From day one the iPhone has looked to me like a triumph of style over substance, and judging by some of the media backlash I’m not alone. This is the first article I have seen to really weigh in to the debate with a lot of coherent arguments about why the iPhone hysteria is bunkum.

Check it out on ArcChart’s website, here.

Posted by Tom Cheesewright on

Parallel Worlds

Most technology products have a roadmap. If you were to plot the roadmaps for mobile phones, social networks, and Second Life, I think you would find that the three lines converge.

This might not sound too revolutionary. Vodafone has already moved in to the virtual world. But understand the historical context, and add in a few new technologies, and the idea becomes pretty fantastical.

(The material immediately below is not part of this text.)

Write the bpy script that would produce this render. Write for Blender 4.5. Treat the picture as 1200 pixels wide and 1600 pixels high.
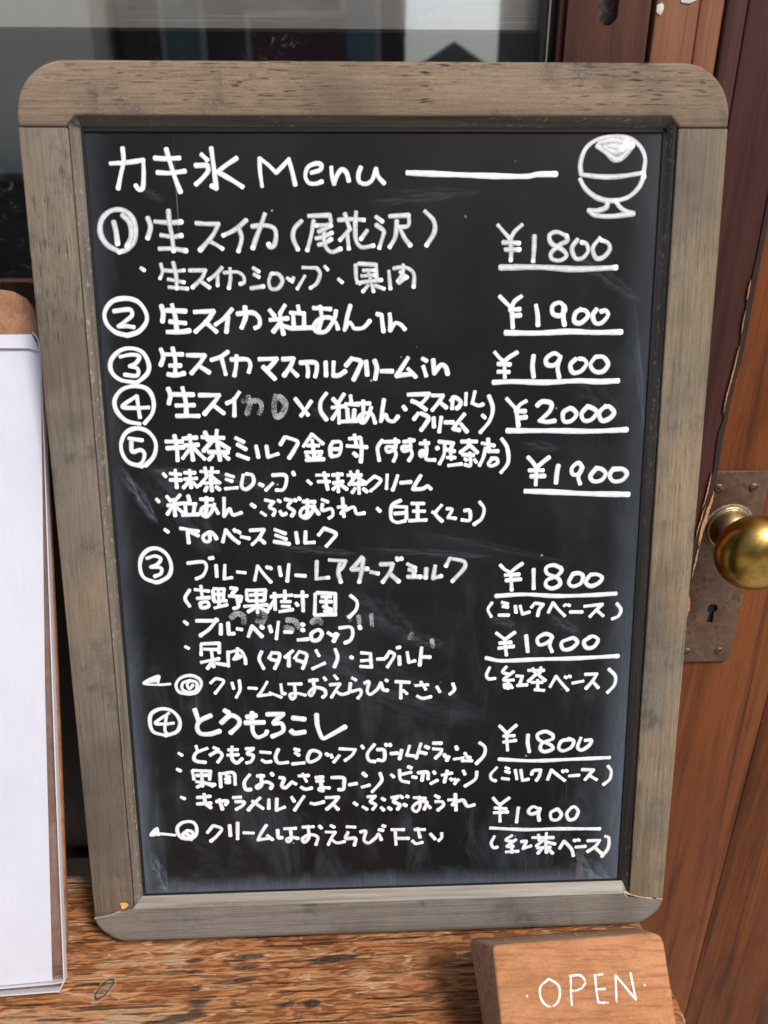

The thought was spurred by a friend at a party last night. His grandfather had said that our generation would never see the levels of change in our lifetimes that he saw in his. I think it is fair to say that this is unlikely. Although some of the changes happening today are more subtle than the redrawing of country borders and the move from steam trains to electric cars, the pace of change is incredible, and arguably increasing.

One of the biggest themes of change for the last century has been the ‘shrinking’ of the world. Improved transport, and electronic communications have made it much easier to reach someone either virtually or in person, wherever they may be on the planet. But there is a limit to how much smaller the world can get. Journey times are already increasing on some plane and train routes because of the volume of people moving, and environmental issues will make physical transport increasingly unpopular.

Yet the trend for improved communications is likely to continue, driven in part by the global nature of friendships created over the Web. So how and where will people meet? Virtual worlds seem like a pretty compelling prospect.

Second Life is just a starting point. Imagine you could dip in and out of this virtual world at will, using your mobile device, and experiencing it like a virtual reality. Each geographical location represents different aspects of life: islands and buildings devoted to companies, specific music genres, or sexual preferences already exist. But with a slicker interface and mobile broadband they would become accessible in a much more integrated, more natural way that creates a new layer over our physical reality.

Instead of a phone call you might virtually meet someone in a virtual coffee shop. You might have photorealistic avatars with animated faces mapped to your own. Or you might choose a different virtual identity altogether. Either way, it could take place while you’re on the bus home rather than sat at your PC tapping out commands on your keyboard and mouse.

There are all sorts of fictional/theological parallels here, notably the astral plane. And of course the Matrix. Except this is starting to look very much more science fact than science fiction.